Jane has built the Foundation into a national leader and helped spread the IOTA model throughout the country. Florida, and many other states that have followed its example, have benefited from Jane’s work to make the state’s IOTA Program mandatory and to achieve interest rate comparability such that IOTA accounts earn the same interest rates available to similar bank customers. Her forward-thinking approach to grant making has strengthened Florida’s legal services delivery system and helped improve our justice system.

Jane was also the director of the Foundation’s Improvements in the Administration of Justice Grant Program, which has helped launch or fund a number of important projects, such as the Innocence Project of Florida, the Florida Law Related Education Association and its Justice Teaching program, and Florida’s Statewide Plan on Human Trafficking.

The Foundation is deeply grateful to Jane for her contributions to the Foundation, to the national IOLTA movement, and to access to justice statewide and nationally. We at the Foundation — together with all in Florida’s legal aid community — are indebted to Jane for her highly effective leadership.

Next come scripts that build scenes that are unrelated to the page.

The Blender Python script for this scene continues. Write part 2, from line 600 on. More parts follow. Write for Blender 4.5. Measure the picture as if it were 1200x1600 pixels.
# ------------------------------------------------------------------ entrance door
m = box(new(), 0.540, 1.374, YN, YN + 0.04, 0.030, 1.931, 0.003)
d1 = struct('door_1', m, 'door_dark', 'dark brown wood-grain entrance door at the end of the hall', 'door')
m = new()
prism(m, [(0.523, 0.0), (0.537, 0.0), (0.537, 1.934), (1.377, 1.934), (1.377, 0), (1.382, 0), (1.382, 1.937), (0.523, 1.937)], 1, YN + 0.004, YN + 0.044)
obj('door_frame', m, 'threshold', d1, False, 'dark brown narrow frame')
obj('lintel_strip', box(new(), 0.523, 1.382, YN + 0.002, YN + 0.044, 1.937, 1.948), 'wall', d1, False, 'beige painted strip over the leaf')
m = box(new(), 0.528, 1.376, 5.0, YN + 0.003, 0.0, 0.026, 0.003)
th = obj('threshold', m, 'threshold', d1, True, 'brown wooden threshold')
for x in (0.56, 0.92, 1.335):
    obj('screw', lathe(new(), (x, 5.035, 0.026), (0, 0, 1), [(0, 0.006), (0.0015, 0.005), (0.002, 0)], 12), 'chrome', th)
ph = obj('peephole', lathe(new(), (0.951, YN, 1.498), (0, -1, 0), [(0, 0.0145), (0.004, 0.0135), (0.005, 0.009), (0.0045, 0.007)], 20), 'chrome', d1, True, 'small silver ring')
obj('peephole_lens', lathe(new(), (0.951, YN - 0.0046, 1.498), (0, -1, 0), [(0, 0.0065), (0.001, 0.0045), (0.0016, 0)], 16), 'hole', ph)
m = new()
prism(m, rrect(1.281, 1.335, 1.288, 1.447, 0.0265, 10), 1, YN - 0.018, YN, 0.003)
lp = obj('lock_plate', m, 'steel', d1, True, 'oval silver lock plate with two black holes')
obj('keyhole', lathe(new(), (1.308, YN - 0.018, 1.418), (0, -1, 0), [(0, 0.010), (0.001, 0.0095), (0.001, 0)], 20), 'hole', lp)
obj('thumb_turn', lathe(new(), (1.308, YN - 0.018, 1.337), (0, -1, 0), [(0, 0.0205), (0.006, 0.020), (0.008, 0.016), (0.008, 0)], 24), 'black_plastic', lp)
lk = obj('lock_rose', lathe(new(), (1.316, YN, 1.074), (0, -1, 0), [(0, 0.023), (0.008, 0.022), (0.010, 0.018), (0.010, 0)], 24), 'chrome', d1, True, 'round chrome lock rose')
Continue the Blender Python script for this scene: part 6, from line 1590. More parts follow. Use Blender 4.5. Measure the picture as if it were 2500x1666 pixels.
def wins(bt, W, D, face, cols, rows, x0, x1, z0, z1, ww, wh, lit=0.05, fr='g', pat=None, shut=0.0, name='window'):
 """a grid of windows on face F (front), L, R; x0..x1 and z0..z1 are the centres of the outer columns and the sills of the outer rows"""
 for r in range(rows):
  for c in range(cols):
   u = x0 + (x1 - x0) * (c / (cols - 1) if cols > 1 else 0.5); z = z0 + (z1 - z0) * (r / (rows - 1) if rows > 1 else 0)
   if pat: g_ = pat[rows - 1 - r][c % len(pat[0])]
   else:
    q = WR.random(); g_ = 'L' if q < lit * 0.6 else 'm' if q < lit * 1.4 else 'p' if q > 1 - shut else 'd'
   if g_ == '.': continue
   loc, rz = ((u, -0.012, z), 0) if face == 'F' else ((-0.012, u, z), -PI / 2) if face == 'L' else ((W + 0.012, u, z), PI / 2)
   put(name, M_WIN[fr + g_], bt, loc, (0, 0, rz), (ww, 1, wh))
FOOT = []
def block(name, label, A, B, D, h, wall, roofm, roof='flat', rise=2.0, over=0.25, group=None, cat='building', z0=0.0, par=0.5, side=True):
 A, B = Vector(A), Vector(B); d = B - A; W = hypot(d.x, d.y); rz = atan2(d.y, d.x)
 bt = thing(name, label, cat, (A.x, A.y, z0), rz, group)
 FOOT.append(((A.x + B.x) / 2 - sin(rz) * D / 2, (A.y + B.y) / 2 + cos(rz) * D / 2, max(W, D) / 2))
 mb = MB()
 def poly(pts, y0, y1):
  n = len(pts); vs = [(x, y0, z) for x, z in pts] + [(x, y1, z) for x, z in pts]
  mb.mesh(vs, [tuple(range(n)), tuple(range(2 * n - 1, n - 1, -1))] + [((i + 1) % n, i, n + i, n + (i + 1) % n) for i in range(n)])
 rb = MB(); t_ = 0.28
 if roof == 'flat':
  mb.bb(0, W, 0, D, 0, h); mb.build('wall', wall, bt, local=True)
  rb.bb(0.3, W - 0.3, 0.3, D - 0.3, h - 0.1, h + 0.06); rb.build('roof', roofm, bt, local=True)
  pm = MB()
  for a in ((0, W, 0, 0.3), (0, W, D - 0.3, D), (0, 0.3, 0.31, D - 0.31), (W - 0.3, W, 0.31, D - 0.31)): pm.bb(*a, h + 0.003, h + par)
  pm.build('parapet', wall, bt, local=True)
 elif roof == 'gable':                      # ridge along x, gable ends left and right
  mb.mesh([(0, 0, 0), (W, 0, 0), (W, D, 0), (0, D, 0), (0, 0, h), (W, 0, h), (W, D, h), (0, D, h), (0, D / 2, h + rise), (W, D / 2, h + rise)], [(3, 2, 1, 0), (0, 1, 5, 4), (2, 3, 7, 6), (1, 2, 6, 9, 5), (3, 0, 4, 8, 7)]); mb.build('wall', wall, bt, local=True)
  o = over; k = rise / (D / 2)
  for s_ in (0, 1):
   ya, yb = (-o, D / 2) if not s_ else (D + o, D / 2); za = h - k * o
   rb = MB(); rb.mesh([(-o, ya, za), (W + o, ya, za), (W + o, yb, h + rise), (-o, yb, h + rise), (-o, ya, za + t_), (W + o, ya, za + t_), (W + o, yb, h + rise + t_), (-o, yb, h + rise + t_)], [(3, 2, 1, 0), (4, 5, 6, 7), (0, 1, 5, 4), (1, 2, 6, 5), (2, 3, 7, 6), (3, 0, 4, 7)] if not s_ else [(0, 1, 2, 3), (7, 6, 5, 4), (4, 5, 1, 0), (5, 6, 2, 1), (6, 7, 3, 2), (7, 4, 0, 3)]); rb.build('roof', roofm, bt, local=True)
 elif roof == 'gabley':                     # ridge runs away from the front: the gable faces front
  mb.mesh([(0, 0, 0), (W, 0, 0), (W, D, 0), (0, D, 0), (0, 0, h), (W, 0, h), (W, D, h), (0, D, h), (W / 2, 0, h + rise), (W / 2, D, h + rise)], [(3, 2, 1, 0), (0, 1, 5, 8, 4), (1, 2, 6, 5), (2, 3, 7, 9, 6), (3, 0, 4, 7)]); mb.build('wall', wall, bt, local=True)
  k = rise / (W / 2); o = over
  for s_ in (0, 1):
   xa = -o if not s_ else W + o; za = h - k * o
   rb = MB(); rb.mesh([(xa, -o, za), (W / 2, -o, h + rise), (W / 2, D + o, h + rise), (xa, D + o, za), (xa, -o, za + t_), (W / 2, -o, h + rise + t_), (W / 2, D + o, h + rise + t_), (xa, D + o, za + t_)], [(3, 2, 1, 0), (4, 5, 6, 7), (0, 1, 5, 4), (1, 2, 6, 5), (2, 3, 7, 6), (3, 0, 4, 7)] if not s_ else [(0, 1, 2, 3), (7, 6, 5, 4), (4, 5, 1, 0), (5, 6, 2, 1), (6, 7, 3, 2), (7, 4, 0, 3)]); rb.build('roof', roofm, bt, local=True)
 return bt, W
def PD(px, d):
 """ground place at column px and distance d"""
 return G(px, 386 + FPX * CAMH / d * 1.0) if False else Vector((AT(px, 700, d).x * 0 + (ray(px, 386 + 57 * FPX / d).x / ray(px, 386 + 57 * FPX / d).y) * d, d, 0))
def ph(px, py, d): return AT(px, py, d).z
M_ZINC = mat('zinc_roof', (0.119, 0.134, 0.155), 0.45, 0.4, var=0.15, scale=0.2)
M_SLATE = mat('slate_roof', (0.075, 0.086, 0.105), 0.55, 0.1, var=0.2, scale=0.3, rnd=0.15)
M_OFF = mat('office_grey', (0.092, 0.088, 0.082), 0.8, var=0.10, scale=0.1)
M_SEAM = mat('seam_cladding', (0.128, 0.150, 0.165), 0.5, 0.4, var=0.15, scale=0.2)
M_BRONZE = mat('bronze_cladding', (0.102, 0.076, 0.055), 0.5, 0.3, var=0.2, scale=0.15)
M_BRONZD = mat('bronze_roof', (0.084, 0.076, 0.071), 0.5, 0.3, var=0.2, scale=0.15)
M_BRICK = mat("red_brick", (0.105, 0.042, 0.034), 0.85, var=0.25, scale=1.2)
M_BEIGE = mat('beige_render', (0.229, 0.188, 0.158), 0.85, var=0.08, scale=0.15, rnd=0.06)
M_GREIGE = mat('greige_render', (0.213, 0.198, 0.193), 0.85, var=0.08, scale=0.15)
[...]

Orlando attorney Bruce B. Blackwell has been selected to serve as executive director of the Foundation, a role he will perform pro bono on an interim basis from his downtown Orlando office. Bruce is a past president of the Foundation, a recipient of its Medal of Honor Award, and a recipient of the ABA’s 2013 Pro Bono Publico Award. Supporting Bruce in management of day-to-day operations are Lou Ann Powell, the Foundation’s chief financial officer, and Melissa Pershing, director of grant programs.

I know you will join me in congratulating Jane on her exemplary service to The Florida Bar Foundation as executive director. We at the Foundation look forward to having her invaluable assistance and guidance on policy and strategic issues in a time of challenge and opportunity in access to justice.